Like take tonight, I had plenty of other things to do too, but even so, I'd chosen to drive down to see him. And he might respond that the deadline for his project got moved up. And that’s fine, I get that, but it's not like he skipped improv class to work on the project is all I'm saying. And it was graphic design, which we both know is perfect for multitasking. He picked which things to make a priority.

And maybe in an isolated case, it wouldn't bother me. But I'd invited him to go backpacking this weekend with my friends and he said yes, but when I asked him about it tonight he said he'd rather work on other projects. And that's fine, I was actually feeling like I wanted to get caught up on things myself. The thing is, I wanted to go on the trip because I thought it would be really good for our relationship to go on a trip together.

And then, when I said, "I'll see you tomorrow?" he said, "Or we could just party hard on Friday." Because, see, the playoff game is tomorrow. But, like, I can watch basketball games too. Sports on tv isn't my favorite, but I don't hate them or anything. I watch them and I can bring something to work on and I'm happy to be there if that's something he wants to do.

But mostly I'm like, we're required by law* to hang out with each other every day (except twice a week FaceTimes) and I've only seen him once this week (because we were both out of town). So even beyond me being a priority, isn't the commitment to the Thirty Day Bae experiment a priority?

I hope this doesn't sound harsh — I honestly don't mean it to. OK, fine... I'll admit the real problem: I'm insecure about men liking me — especially romantically. So this reaction is probably overly sensitive. I just really want to go all in on this relationship, but any sign that he's not into it makes me want to close up and check out and protect myself from rejection.

*The law of Thirty Day Bae


2. Scale from 1-10 how comfortable do you feel with your bae?

7

3. What is something you’ve learned about your bae that would have surprised you on day 1?

I would have been surprised by how hard he works. He really is so passionate about things and he doesn't waste time making them happen.

4. Her Royal Highness, Brene Brown, says that vulnerability is the only way to true connection. How have you felt vulnerable with your bae?

Just putting myself in this place where there's the potential of rejection feels really vulnerable. Every time I do something because I feel like that's what a good girlfriend would do is the opportunity for that effort to be rejected. I take it hard when it's not received the way I'd like it to be because I take it personally.

5. What is something you want to discuss in relationship coaching this week?

How I can articulate my needs in this relationship in a way that's constructive.

 

Jake

1. Tell us about your time with your bae today.

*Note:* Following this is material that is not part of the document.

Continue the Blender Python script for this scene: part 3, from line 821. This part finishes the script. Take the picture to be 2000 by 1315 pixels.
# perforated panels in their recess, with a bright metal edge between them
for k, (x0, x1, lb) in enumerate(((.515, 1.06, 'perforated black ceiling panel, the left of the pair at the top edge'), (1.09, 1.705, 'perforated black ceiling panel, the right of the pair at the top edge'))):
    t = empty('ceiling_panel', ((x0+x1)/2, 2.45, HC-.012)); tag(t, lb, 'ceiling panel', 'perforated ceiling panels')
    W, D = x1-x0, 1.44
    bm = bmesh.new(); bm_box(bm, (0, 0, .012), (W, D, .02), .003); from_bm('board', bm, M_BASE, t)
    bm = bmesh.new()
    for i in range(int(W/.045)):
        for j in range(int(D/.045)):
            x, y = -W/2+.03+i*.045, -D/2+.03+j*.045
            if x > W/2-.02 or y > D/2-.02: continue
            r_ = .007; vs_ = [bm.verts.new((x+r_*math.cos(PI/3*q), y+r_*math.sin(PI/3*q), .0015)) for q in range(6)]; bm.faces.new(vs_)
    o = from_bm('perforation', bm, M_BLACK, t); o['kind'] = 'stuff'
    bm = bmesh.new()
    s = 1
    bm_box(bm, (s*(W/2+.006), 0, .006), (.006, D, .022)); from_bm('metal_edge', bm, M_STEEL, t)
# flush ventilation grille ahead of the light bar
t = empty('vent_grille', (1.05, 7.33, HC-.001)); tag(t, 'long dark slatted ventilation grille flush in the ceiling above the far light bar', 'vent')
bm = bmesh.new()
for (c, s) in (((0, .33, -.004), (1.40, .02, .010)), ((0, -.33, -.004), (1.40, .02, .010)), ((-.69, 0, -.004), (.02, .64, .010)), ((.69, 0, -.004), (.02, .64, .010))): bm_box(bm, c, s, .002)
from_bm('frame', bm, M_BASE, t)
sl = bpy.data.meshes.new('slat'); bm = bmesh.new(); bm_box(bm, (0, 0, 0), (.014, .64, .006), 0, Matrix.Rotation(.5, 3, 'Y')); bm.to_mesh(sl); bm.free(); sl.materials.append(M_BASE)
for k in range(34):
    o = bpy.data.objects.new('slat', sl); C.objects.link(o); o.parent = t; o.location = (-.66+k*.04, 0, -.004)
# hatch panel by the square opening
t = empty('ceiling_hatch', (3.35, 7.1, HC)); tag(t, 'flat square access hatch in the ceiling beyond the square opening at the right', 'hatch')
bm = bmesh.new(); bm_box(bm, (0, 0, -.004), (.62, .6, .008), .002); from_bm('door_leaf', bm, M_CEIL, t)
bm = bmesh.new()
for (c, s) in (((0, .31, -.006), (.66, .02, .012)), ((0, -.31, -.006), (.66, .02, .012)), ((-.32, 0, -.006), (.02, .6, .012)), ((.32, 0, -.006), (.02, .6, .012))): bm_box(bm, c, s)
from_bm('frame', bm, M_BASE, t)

We were supposed to hang out tonight but I had some work things come up so I had to cancel and we ended up talking on the phone for a while. It was fun. Despite spending so much time together we still haven't run out of things to talk about. And thank goodness for that I would hate having phone calls where were both just sitting there in silence listening to each other breathe wondering who's going to ask the next question. That's the worst. Our conversation was fun as usual.

2. Scale from 1-10 how comfortable do you feel with your bae?

8

3. What is something you’ve learned about your bae that would have surprised you on day 1?

She wants to sing and act in plays and she's auditioning for one tomorrow. Which is rad! I thought she was a little too shy for something like that but nope, she's not.

4. Her Royal Highness, Brene Brown, says that vulnerability is the only way to true connection. How have you felt vulnerable with your bae?

Her Royal Highness? haha A royal highness with a massive chest tattoo. That's not something you see every day! I don't mean to diss on Brene, she's great and it took her a lot of "courage" to get that tattoo. haha get it, her tattoo says, "Courage." Ok look sometimes my jokes aren't great. And sometimes when someone is put on too high of a pedestal I feel the need to bring them down to where I think they're supposed to be. It's not a good quality in myself and I want to change it. I genuinely like Brene and her books which is why I'm being vulnerable with you and telling you this part of me that I don't like and am trying to change. Yes, I have felt vulnerable with my Bae multiple times. I don't have a big issue with being vulnerable with people. I know some people have a hard time with that but for me I just don't. I think standup comedy has helped with that. If I can be vulnerable and talk about painful experiences in front of a crowd then it's not so hard doing it one on one with someone I care about.

5. What is something you want to discuss in relationship coaching this week?

I don't know. Probably just ask if I don't see this relationship going anywhere after the thirty days so what should I do my last week of it?